Tanto la Autoridad Palestina —que controlaba Cisjordania— cuanto Hamás —desde su plaza fuerte de Gaza— condenaban los acuerdos. Pero la una como el otro eran solo peones sacrificables sobre el tablero. No así, Irán. La República Islámica chií venía proclamando, desde su fundación por el ayatolá Jomeini, su irrenunciable exigencia de aniquilar a dos enemigos por igual imperdonables: el «pequeño Satán» Israel y los degenerados herejes sunnitas que controlaban el territorio petrolífero de la Península Arábiga, patria y herencia del Profeta. Los esfuerzos iraníes por dotarse de armamento atómico no fueron nunca un capricho: Riad y Tel-Aviv son sus blancos siempre explícitos.
Amenazado de aislamiento por el muro de contención que alzaban los Acuerdos de Abraham, Irán puso en marcha un dispositivo largamente meditado: el de la provocación, a una escala sin precedente. Desde sus inicios, la República de los Ayatolás había asentado bases militares sólidas en las dos fronteras vulnerables de Israel: el Líbano, en donde Hezbolá, bajo mando de oficiales iraníes, operaba como una unidad más de los Guardianes de la Revolución, y Gaza, puesta en manos de la variedad más suicida —y más criminal— del yihadismo.
La operación del 7 de octubre de 2023 obedecía a un cálculo militarmente milimetrado por los iraníes: cerrar la tenaza Hezbolá-Hamás sobre Israel. Y hacerlo con un acto de crueldad cuya resonancia escénica forzase a la respuesta masiva israelí. Y, con ello, a una guerra total que disuadiese a los firmantes árabes de aplicar los acuerdos de 2020.

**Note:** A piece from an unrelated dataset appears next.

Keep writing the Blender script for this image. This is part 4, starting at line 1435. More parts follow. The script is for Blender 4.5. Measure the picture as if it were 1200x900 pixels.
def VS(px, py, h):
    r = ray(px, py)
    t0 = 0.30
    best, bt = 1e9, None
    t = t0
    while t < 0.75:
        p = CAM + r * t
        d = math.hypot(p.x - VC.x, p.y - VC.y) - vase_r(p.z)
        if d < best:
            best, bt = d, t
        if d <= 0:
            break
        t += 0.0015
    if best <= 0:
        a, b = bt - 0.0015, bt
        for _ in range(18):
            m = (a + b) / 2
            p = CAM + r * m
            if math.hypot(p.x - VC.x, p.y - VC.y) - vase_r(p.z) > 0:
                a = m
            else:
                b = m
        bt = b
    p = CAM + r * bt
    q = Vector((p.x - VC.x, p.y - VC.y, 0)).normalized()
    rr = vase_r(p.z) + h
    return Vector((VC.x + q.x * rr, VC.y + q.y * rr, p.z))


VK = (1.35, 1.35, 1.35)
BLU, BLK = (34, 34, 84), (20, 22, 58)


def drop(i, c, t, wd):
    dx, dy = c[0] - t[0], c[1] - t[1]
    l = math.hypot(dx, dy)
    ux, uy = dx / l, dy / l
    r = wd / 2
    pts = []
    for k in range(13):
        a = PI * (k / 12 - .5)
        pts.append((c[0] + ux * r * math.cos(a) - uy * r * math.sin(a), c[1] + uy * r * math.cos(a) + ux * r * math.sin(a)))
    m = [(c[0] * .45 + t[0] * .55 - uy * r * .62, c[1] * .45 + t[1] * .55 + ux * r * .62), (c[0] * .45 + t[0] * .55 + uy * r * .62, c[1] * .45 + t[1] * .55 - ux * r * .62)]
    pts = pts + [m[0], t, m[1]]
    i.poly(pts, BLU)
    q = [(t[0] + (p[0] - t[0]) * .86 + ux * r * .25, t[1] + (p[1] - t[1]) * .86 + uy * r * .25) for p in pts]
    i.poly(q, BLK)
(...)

Hacer asesinar o secuestrar a dos mil civiles israelíes no iba a cambiar la correlación militar en la frontera de Gaza, pero iba a provocar la inevitable respuesta masiva de Israel. En ese punto, Irán pondría en combate a sus unidades de Hezbolá en la frontera libanesa. Y toda la zona se convertiría en un gran campo de batalla. El objetivo nunca fue, para Irán, ganar esa guerra. Muy al contrario, la victoria —que se juzgó inevitable— consistía en provocar la mayor matanza posible de población civil palestina. Esa horrible mortandad —que, en efecto, se produjo— bloquearía cualquier avance de la normalización diplomática y económica entre Israel y los países árabes. Era una estrategia monstruosa, pero eficiente.
Lo que no parecía entrar en los cálculos de Irán era que su Hezbolá libanés estuviera infiltrado hasta la médula por la inteligencia israelí. Y que su formidable estructura armada quedase aniquilada en muy pocas semanas, tras la ejecución sistemática de sus altos mandos. Tampoco pasó por las cabezas iraníes, la posibilidad del sorprendente vuelco que, en Siria, depuso a Assad y cortó la línea de abastecimiento de sus tropas libanesas. La fuerza terrorista de Hamás quedaba así aislada sobre el campo de operaciones. Con una baza nada más que jugar: los rehenes y cadáveres israelíes en su poder. Llegados a ese punto, no cabía otra hipótesis que la de una negociación gestionada por los dos mayores enemigos de Irán: los Saudíes y Donald Trump.
Es pronto para saber con certeza cómo se cerrará la tregua. El intercambio de secuestrados por presos —aceptado por Israel en una proporción desmesurada— se hará muy lentamente. Irán buscará sabotear el frágil proceso. Si así lo hiciera, la amenaza de Trump —hacer caer «el fuego del infierno» sobre los amos de Hamás— marcaría el pasaje más trágico de la trágica historia del cercano Oriente.
Eso está en juego. Y, cuando esta fase acabe —bien o mal, eso queda por ver—, Benjamín Netanyahu habrá de responder ante la ciudadanía israelí de las incompetencias y abandonos que hicieron posible la tragedia del 7 de octubre: son las reglas de la democracia. E Israel abrirá una etapa nueva en su trágica y heroica historia.